It may have inadvertently fallen victim to unfortunate timing, given the row over the Foreign Office’s Pope memo, but Gordon Brown gives a rare insight into his deepest values in today’s Independent on Sunday interview with Jane Merrick and John Rentoul.
At last addressing head-on the important and underemphasised issue of the Tories’ proposed inheritence-tax cut for the country’s richest, Brown says:
How can it be a priority to give to people who have already got so much? It’s not “God helps people who help themselves”, it’s “God helps people whom He has already helped”. That’s what their [the Conservatives’] motto is.

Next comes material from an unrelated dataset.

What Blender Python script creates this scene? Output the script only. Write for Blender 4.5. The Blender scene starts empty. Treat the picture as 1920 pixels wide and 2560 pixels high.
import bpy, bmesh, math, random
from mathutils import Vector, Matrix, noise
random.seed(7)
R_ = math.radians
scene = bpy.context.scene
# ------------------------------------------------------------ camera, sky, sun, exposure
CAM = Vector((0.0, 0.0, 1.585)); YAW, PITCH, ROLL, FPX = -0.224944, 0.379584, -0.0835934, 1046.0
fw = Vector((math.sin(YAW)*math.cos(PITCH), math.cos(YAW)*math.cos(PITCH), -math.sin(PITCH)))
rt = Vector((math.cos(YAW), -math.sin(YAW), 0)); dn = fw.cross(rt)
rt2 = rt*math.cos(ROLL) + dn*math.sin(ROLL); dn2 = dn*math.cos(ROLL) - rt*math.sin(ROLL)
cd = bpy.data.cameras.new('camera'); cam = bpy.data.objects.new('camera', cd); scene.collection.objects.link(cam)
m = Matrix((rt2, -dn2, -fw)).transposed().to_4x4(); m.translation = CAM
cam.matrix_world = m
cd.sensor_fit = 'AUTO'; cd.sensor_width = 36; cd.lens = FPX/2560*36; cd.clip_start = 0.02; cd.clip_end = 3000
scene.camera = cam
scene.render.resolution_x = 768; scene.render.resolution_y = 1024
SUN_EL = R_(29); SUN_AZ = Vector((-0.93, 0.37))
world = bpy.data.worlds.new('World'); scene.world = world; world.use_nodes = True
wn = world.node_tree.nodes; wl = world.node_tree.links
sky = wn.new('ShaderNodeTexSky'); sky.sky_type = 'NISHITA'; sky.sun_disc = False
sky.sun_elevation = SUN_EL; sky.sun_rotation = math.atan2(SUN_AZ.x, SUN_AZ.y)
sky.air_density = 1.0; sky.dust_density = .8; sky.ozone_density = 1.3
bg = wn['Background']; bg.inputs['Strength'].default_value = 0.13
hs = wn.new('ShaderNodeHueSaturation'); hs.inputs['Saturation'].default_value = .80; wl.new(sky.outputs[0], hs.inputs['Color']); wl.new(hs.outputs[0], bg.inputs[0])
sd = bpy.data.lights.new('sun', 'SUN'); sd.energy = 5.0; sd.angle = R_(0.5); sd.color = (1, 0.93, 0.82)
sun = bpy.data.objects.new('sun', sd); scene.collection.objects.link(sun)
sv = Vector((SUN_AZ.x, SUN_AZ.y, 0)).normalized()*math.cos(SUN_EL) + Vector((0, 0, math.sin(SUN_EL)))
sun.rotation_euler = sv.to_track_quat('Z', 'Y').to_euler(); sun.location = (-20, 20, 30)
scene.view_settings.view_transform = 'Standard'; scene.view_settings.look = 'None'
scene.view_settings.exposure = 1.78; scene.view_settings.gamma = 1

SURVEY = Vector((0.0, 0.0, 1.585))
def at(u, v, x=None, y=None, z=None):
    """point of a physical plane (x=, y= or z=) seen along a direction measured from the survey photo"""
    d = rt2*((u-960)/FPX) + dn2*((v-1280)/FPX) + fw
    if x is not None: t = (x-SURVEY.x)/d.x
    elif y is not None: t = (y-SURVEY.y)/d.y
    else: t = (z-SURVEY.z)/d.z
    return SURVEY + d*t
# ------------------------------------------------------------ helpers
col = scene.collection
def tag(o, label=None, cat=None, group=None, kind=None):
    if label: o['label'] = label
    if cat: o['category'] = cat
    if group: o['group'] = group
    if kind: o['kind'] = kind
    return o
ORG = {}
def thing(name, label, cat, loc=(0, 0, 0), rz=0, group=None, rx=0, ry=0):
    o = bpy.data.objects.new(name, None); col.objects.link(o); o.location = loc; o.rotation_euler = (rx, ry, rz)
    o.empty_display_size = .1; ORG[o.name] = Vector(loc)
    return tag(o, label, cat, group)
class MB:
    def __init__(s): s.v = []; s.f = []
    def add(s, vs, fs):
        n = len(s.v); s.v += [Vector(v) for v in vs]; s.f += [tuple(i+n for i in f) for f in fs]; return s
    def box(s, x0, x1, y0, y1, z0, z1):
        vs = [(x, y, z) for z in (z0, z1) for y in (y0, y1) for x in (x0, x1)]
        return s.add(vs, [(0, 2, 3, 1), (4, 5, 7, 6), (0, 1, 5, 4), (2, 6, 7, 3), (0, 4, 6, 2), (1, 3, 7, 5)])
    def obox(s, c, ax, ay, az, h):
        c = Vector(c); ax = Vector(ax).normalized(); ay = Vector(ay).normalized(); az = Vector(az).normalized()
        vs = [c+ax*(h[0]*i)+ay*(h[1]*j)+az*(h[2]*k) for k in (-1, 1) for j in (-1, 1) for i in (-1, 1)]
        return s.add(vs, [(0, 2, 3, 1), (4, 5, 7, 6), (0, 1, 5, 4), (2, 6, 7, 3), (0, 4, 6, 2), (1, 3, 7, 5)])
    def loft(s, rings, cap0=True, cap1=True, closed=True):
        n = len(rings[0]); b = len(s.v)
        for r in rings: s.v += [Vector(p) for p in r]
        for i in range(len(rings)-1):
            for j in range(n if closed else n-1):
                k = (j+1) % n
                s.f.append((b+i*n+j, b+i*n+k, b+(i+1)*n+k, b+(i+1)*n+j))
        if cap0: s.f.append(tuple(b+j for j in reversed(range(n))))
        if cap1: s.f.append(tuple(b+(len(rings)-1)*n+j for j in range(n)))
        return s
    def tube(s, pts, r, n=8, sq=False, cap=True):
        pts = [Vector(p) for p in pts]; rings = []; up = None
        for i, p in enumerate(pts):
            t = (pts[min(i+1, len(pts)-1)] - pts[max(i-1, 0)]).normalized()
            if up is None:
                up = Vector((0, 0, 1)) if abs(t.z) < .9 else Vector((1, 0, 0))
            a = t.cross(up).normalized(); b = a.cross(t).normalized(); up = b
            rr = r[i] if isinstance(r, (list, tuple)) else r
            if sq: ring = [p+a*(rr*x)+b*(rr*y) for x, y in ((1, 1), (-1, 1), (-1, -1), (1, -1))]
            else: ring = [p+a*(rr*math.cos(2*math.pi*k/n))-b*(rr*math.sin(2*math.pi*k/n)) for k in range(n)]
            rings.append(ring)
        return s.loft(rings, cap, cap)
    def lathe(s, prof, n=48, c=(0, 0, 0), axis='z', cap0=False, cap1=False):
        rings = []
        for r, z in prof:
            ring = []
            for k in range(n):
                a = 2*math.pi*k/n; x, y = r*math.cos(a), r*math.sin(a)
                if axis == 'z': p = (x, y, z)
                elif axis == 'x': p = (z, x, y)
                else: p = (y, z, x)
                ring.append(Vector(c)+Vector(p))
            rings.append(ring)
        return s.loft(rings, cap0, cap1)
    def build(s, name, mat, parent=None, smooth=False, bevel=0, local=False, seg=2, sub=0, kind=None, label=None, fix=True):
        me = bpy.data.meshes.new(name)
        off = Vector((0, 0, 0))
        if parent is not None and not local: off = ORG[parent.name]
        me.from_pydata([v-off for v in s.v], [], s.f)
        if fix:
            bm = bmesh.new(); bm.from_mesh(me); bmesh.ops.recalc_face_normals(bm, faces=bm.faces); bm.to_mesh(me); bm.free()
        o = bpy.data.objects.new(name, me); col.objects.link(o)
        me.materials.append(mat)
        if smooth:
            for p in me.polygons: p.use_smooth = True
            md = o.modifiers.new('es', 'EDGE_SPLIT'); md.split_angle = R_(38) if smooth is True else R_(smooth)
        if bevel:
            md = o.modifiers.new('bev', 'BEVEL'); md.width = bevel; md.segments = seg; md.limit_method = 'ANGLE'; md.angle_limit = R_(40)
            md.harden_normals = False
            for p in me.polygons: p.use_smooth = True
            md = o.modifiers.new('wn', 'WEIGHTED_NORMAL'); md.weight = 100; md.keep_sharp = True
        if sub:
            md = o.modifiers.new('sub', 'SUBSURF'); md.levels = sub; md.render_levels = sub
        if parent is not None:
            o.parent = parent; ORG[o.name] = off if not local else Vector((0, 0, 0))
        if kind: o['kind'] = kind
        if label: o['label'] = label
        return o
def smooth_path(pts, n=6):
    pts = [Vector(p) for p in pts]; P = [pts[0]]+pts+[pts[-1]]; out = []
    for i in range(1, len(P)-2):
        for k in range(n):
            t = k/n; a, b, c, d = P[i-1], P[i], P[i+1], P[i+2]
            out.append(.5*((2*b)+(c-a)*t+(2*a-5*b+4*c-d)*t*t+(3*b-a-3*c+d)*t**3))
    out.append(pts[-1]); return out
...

This is interesting, partly because Labour has seemed bizarrely reluctant to focus on this crucial dividing line, but also because it tells you a little about what makes this mysterious man tick.
It is often (wrongly) said that Tony Blair didn’t “do” God while in office; in fact he often discussed his faith, even if only to say that it made him look like a “nutter”.
Brown, a very different personality, certainly is more private. Yet this is the son of the manse who was in tears as he gave the Pope a book of his father’s sermons, and he is, for better or worse, religious.
As the final days of this campaign approach, and Labour hopes the media and voters focus on the economy, values and the fiscal differences they create between the parties, Brown may have to open up even more, and tell the world why he wants a mandate to remain Prime Minister.